Provided material>
************

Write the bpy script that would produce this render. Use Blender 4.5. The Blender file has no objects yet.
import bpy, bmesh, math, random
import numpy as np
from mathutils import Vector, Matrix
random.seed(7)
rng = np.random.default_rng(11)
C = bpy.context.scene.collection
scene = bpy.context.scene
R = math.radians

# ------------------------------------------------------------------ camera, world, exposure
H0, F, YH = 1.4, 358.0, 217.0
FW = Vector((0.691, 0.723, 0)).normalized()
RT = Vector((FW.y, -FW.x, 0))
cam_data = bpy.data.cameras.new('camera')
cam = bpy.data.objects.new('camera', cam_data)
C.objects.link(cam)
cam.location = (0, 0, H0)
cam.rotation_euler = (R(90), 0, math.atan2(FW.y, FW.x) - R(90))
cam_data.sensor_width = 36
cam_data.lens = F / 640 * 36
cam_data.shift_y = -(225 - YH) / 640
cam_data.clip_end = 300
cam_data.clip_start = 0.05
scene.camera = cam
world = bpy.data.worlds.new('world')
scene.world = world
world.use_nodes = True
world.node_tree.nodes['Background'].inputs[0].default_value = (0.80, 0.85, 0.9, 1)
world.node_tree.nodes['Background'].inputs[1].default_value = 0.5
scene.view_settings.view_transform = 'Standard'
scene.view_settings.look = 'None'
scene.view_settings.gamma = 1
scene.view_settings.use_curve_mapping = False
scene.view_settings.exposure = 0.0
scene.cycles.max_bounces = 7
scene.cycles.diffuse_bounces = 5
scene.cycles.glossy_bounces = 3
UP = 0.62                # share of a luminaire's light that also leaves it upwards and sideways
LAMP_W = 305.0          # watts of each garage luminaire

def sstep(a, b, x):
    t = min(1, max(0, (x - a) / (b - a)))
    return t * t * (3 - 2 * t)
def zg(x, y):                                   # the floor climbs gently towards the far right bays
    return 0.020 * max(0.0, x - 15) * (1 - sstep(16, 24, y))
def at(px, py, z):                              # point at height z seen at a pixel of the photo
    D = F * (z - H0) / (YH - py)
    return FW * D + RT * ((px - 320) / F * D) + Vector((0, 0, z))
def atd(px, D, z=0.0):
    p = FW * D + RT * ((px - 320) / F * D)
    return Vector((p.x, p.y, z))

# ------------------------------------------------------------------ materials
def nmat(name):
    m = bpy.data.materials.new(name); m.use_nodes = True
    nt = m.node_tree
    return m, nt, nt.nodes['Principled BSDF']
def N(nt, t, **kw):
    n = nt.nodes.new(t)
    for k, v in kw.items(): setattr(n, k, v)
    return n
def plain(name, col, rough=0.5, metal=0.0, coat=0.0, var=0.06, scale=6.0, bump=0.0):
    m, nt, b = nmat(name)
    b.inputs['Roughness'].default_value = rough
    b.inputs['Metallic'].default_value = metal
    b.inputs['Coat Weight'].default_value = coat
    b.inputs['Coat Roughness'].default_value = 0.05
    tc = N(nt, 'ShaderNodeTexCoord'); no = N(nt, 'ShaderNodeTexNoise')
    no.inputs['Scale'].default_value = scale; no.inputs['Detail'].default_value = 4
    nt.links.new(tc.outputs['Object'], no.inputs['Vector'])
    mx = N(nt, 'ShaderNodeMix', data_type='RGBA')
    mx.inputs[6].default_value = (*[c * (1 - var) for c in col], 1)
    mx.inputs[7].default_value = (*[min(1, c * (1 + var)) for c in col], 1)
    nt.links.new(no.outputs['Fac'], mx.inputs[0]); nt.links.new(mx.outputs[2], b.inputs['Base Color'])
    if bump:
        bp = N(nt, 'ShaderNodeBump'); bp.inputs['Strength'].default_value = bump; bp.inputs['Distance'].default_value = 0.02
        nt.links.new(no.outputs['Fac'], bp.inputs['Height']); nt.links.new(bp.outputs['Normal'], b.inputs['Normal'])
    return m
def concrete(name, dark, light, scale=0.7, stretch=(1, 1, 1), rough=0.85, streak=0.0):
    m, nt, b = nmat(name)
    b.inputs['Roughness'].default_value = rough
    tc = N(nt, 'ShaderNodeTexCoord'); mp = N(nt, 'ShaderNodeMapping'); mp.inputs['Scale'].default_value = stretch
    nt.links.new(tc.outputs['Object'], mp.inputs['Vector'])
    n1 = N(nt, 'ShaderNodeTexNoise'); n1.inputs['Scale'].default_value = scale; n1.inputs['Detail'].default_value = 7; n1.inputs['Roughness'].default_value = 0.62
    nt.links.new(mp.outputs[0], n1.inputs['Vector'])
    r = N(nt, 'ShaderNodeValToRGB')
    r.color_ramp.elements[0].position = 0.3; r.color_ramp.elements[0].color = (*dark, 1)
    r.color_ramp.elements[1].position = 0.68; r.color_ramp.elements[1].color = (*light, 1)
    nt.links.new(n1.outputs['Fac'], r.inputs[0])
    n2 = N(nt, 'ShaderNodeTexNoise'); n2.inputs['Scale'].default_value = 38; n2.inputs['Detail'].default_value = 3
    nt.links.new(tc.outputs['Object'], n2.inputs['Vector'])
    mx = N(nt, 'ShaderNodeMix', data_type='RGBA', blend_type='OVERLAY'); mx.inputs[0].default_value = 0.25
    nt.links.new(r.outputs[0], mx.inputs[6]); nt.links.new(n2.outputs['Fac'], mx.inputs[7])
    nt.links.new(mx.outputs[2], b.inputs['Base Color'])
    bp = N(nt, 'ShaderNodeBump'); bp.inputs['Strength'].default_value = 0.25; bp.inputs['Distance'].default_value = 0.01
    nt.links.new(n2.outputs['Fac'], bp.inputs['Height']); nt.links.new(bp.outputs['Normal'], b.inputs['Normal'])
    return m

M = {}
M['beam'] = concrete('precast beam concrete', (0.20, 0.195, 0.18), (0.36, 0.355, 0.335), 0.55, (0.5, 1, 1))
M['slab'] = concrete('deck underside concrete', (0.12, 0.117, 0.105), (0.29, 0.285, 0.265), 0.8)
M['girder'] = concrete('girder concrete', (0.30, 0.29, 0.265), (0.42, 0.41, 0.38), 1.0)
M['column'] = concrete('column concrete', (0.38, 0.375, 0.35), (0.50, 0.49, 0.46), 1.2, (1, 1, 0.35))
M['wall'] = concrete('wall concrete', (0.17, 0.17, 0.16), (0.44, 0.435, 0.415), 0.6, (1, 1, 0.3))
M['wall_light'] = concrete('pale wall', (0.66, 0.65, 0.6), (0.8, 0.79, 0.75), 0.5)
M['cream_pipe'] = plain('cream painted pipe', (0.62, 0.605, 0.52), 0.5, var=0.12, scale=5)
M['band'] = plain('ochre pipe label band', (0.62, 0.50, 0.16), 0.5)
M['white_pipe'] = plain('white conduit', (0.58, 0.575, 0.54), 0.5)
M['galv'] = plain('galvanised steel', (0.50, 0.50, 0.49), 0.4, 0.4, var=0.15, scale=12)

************

Task details>
Return exactly the lines that run from the top of the listing above to the line containing "R = math.radians", please, keeping both end lines and leaving out everything else.

Answer to this exercise>
Write the bpy script that would produce this render. Use Blender 4.5. The Blender file has no objects yet.
import bpy, bmesh, math, random
import numpy as np
from mathutils import Vector, Matrix
random.seed(7)
rng = np.random.default_rng(11)
C = bpy.context.scene.collection
scene = bpy.context.scene
R = math.radians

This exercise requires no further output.